Assassination Attempts on Adolf Hitler (6)

20190912_095608000_iOSIncredibly, no one from any Nazi security service was ever punished for this colossal failure. Not even Christian Weber (the de-facto Nazi mayor of Munich) who was officially in charge of security arrangements for Nazi functions in the city (including the Bürgerbräukeller event).

This leniency (and the VIP-treatment of the bomber in KL) predictably gave rise to a conspiracy theory. According to this theory, Elser had been a secret member of the SS and the whole assassination attempt had been staged by the Nazis to portray Hitler as being protected by Providence.

This theory made little sense to anyone familiar with the realities of the Third Reich and was finally debunked (and thus put to rest) in 1969. Careful analysis of all relevant documents performed by a German historian Anton Hoch proved beyond the reasonable doubt that Elser, indeed, had acted alone and that there was no evidence of the involvement of the SS or any outside group in the assassination attempt.

However, this verdict means that there has to be another explanation for such forgiveness on the part of Adolf Hitler (the trait he had definitely not been known for). In other words, why on Earth did he not order officers responsible for his security at Bürgerbräukeller demoted, transferred to the front, imprisoned, sent to KL or shot (Stalin would have undoubtedly done the latter to everyone responsible for this colossal security failure)?

The only reasonable explanation that comes to mind is that Hitler simply did not care. All he cared about was the proof of his Divine protection by the Almighty Providence that this failed attempt made beyond the reasonable doubt.

And Himmler and Heydrich had no desire to launch the official investigation because it very well could have led straight to them (because of the omnipresent Führerprinzip). Hence they (like their boss) simply let this matter slide.

The same year, another individual (by the name of Erich Kordt) planned the assassination of Adolf Hitler. His reason was simple – he was a diehard Anglophile and simply could not stand Great Britain suffering from the war with Germany.

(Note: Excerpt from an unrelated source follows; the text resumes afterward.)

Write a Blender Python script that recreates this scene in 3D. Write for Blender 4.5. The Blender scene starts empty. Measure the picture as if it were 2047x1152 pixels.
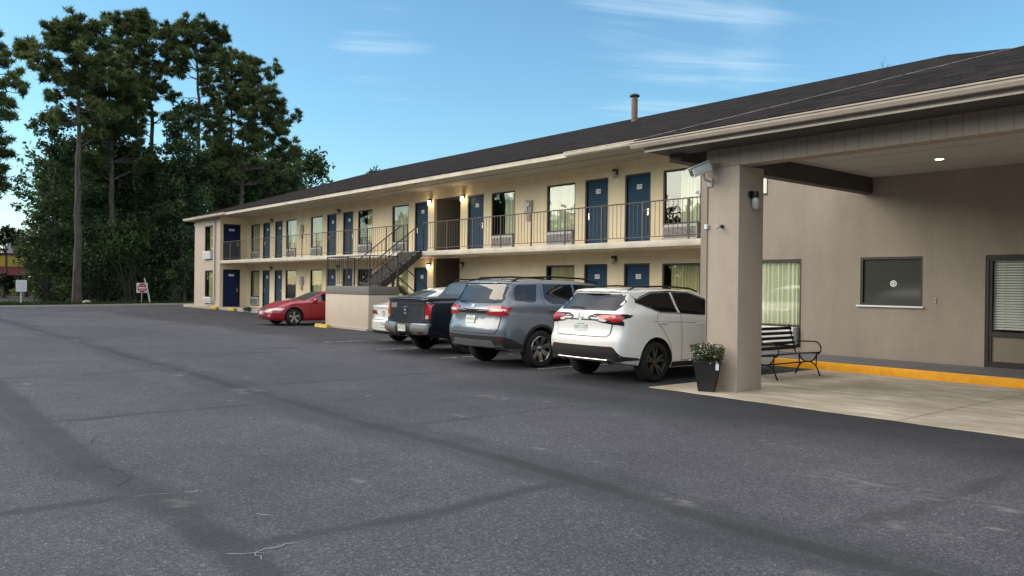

He was a professional diplomat with extensive experience dealing with the British (not surprising given the fact that his English was better than his German) so he knew for a fact that as long as Adolf Hitler is in power, the United Kingdom will not make peace with Germany.

So he decided to kill Der Führer after the Oster conspiracy did not result in the assassination of Hitler (the latter was saved by Britain and France signing the infamous Munich agreement).

He hatched an assassination plot (in partnership with another diplomat – Hasso von Etzdorf). Their idea was not exactly original – they wanted to plant a bomb… somewhere and detonate it when Adolf Hitler shows up.

However, Nazi security services apparently learned their lesson from the Bürgerbräukeller disaster and (finally) made acquisition, transportation and concealment all but impossible. So the conspirators had to abandon their plan.

In April 1941, Kordt was posted to Tokyo as German embassy First Secretary and later to Nanking as German Consul, where he (surprise, surprise) worked as an agent for the Soviet spy Richard Sorge until 1944.

He narrowly avoided being killed by a Japanese hitman when Japanese Intelligence discovered his espionage activities (as a diplomat, he had immunity and thus was off limits for Japanese police). Von Etzdorf resigned after the French campaign and did not play an active role (either pro- or anti-Nazi) in politics.

Unbelievably, Nazi security services learned only one lesson from the Elser debacle. Hitler’s personal security was still lax (to put it mildly), so the Providence had to interfere again and again to save him from being assassinated by the Resistance killers.

In 1943, General der Gebirgstruppe (mountain troops) Hubert Lanz – himself a war criminal – developed a plan together with Generals Hans Speidel (a Mussolini-style fascists who abhorred racial theories of the Nazis), Hyacinth Graf Strachwitz (recipient of the Knight’s Cross of the Iron Cross with Oak Leaves, Swords and Diamonds for bravery and superb leadership) and Paul Loehning to assassinate Hitler during his visit to the Army Detachment Kempf in Ukraine.

According to the plan, Generalleutnant Hyacinth Graf Strachwitz was to surround Hitler and his escorts with his tanks (he was in command of the Panzerregiment “Großdeutschland”).

Lanz stated that he would have then arrested Hitler, and in the event of resistance, Strachwitz’s tanks would have shot and killed the entire delegation (that was brutally creative). However, the Providence evidently had other plans for Adolf Hitler, so he abruptly canceled the visit and the plan had to be dropped.